## BEGIN
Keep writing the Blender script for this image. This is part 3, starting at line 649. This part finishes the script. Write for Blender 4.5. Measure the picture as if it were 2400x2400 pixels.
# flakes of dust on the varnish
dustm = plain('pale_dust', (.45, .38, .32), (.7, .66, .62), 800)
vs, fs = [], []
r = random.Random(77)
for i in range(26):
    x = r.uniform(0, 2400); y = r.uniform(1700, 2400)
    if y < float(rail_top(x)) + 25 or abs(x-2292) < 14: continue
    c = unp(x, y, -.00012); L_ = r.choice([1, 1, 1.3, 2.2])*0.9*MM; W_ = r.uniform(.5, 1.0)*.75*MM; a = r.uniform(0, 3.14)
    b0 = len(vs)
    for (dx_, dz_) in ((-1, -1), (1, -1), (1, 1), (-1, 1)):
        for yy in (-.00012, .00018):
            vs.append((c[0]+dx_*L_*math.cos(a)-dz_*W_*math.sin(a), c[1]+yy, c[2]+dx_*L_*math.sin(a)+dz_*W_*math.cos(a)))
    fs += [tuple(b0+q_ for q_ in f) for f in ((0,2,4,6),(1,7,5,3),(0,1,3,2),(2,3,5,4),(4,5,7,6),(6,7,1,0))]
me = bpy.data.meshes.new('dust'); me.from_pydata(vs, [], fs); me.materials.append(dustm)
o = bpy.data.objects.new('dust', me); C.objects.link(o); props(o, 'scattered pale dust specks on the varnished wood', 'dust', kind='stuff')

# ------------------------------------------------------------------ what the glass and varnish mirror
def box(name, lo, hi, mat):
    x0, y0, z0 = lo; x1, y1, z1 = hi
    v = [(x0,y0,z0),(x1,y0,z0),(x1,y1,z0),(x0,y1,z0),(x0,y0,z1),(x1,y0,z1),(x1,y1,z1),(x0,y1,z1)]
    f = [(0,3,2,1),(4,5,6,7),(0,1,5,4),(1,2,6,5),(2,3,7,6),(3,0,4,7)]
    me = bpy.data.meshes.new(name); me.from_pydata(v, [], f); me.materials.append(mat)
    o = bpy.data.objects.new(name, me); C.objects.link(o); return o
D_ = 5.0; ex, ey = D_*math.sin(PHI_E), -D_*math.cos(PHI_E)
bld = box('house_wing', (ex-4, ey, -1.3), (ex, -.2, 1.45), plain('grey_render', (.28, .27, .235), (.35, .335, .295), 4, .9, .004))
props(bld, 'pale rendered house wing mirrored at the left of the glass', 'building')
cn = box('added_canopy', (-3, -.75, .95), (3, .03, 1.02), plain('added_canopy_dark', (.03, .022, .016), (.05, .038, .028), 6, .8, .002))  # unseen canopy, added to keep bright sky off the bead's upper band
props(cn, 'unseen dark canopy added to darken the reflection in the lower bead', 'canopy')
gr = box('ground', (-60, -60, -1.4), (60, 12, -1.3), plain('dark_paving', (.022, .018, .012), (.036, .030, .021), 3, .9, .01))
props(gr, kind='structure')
## END
## BEGIN
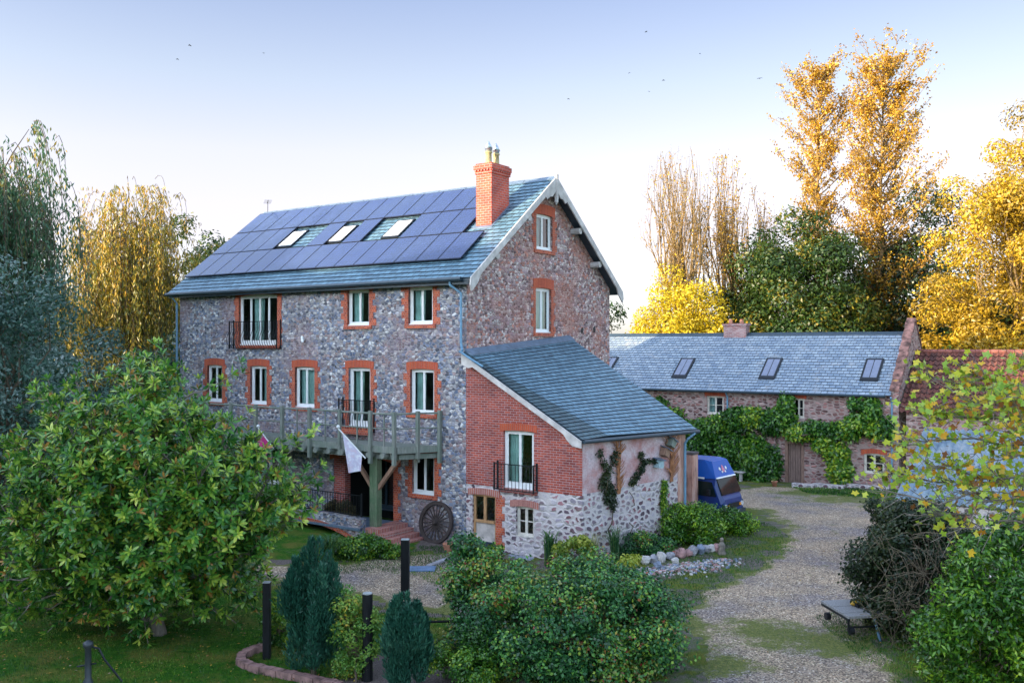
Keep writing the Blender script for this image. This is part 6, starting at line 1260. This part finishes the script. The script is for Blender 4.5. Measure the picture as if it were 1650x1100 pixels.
## END
**Objective:** Of the lines above, extract only those from the line with "were 2400x2400 pixels." to the line with "o = bpy.data.objects.new('dust', me);", both included, exactly as written.

**Solution for this problem:**
Keep writing the Blender script for this image. This is part 3, starting at line 649. This part finishes the script. Write for Blender 4.5. Measure the picture as if it were 2400x2400 pixels.
# flakes of dust on the varnish
dustm = plain('pale_dust', (.45, .38, .32), (.7, .66, .62), 800)
vs, fs = [], []
r = random.Random(77)
for i in range(26):
    x = r.uniform(0, 2400); y = r.uniform(1700, 2400)
    if y < float(rail_top(x)) + 25 or abs(x-2292) < 14: continue
    c = unp(x, y, -.00012); L_ = r.choice([1, 1, 1.3, 2.2])*0.9*MM; W_ = r.uniform(.5, 1.0)*.75*MM; a = r.uniform(0, 3.14)
    b0 = len(vs)
    for (dx_, dz_) in ((-1, -1), (1, -1), (1, 1), (-1, 1)):
        for yy in (-.00012, .00018):
            vs.append((c[0]+dx_*L_*math.cos(a)-dz_*W_*math.sin(a), c[1]+yy, c[2]+dx_*L_*math.sin(a)+dz_*W_*math.cos(a)))
    fs += [tuple(b0+q_ for q_ in f) for f in ((0,2,4,6),(1,7,5,3),(0,1,3,2),(2,3,5,4),(4,5,7,6),(6,7,1,0))]
me = bpy.data.meshes.new('dust'); me.from_pydata(vs, [], fs); me.materials.append(dustm)
o = bpy.data.objects.new('dust', me); C.objects.link(o); props(o, 'scattered pale dust specks on the varnished wood', 'dust', kind='stuff')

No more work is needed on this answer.